The Dream of America

EXHIBIT CLOSED FOR A NEW AND EXCITING EXPERIENCE TO BE DEBUTED IN FALL 2023. 

We are proud to announce that we have received a grant from the Institute of Museum and Library Services (IMLS). The Institute of Museum and Library Services is the primary source of federal support for the nation’s libraries and museums. They advance, support, and empower America’s museums, libraries, and related organizations through grant making, research, and policy development. Their vision is a nation where museums and libraries work together to transform the lives of individuals and communities.
We are using this grant to re-do our beloved exhibit Dream of America into We Are America. We are revitalizing our core exhibit to better address current community concerns, reflect updated scholarship, and contemporary best practices for museum exhibitions. We Are America will present a more holistic portrayal of the immigrant experience by incorporating diverse viewpoints from a number of our 43 first-voice ethnic museum peers in the Chicago Cultural Alliance (CCA), representing more than 30 cultures, and bringing the exhibit up-to-date with present-day immigration trends and scholarship. We will introduce new interactive and digital features, along with opportunities for community-created content, and improve preservation methods for artifacts on exhibit. We Are America will demonstrate that immigration to Chicago has shaped every ethnic group’s lived experience here, and in return, immigrants have changed and continue to change the very nature of the city, using Swedish-Americans and Chicago as a microcosm through which to examine immigration to the United States writ large. While the Swedish-American story shares many similarities with other immigrant groups, it in no way represents all immigrants’ experiences.

 

Swedish Immigration to Chicago

dream-of-americaOur main exhibit, The Dream of America: Swedish Immigration to Chicago, was located on the second floor of the Museum. The exhibit explores the struggles and triumphs of the Swedish immigrant experience and asks the question: would you leave home today in search of a better tomorrow?

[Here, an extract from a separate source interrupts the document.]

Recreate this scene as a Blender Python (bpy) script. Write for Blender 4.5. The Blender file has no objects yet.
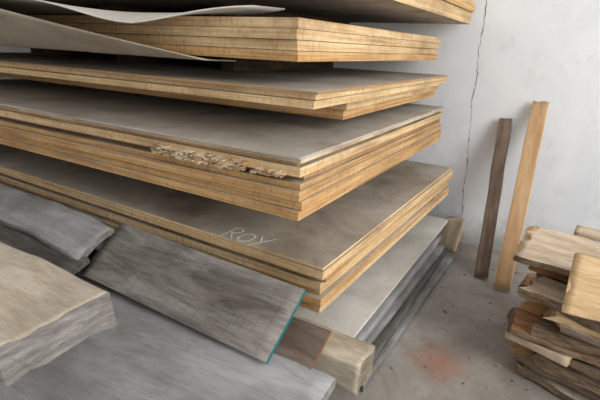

The exhibit follows Swedish immigrants from the arduous journey to the new world to building a life and community in Chicago. It examines topics such as why so many Swedes left their homeland and what they packed for their voyage, as well as careers they chose in the Chicago area and the social lives within their immigrant communities. Visitors will encounter authentic artifacts that reflect the experiences and perspectives of immigrants – from household items they brought from Sweden and travel items such as passports and steamship tickets to memorabilia from Chicago-based Swedish-American organizations and Swedish folk crafts produced in the United States and abroad.

Visitors meet many characters within the exhibit, including, Stina Olofsdotter, who is helping her son prepare for his journey to America in 1868; Karl Karlson, whose family arrives in New York in 1893; and Elin Hedman and her daughter Birgitta who passed through Ellis Island in 1924.